© Angelo Palmieri
The Vespers at San Vitale
Sacred consonances: Liszt and Pärt
Coro dell’Istituto Superiore di Studi Musicali “Giuseppe Verdi”
direttore Antonio Greco
Anna Bessi mezzosoprano
Andrea Berardi organo
Arvo Pärt (1935)
Trivium (II) per organo
Da pacem Domine per coro a cappella
Vater unser per mezzosoprano solo e organo
Franz Liszt (1811-1886)
Ave Maria di Arcadelt per organo
Salve Regina per coro e organo
Rosario
I. Mysteria gaudiosa (per coro e organo)
II. Mysteria dolorosa (per coro e organo)
III. Mysteria gloriosa (per coro e organo)
Pater noster (per mezzosoprano e organo)
Arvo Pärt
Salve Regina per coro e organo
Pärt’s Da pacem domine was commissioned by Jordi Savall in 2004. The text, taken from the second book of Kings, the Chronicles and Psalm 72, is a densely mystic choral invocation. In ideal continuity with it is Vater unser (Our Father), where the solo voice traces a simple and beautiful melody with a delicate organ accompaniment.
His Salve Regina for choir and organ, instead, was composed in 2002 for the celebration of 1150 years since the foundation of Essen Abbey: it is dedicated to the Golden Madonna, a wooden sculpture of the Virgin with Child covered with sheets of gold leaf. In the fourteenth and fifteenth centuries, the statue used to be paraded in processions on major religious festivals.

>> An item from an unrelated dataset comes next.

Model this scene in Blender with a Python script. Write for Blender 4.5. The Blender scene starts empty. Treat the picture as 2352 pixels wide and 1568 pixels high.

Sacred music also plays a fundamental role in the catalogue of Franz Liszt. After the death of his firstborn daughter, Blandine, Liszt retreated to solitary living and meditation in the monastery Madonna del Rosario, where he received minor orders in 1865. His devotional inspiration shows through the deep sense of recollection of the music featured here.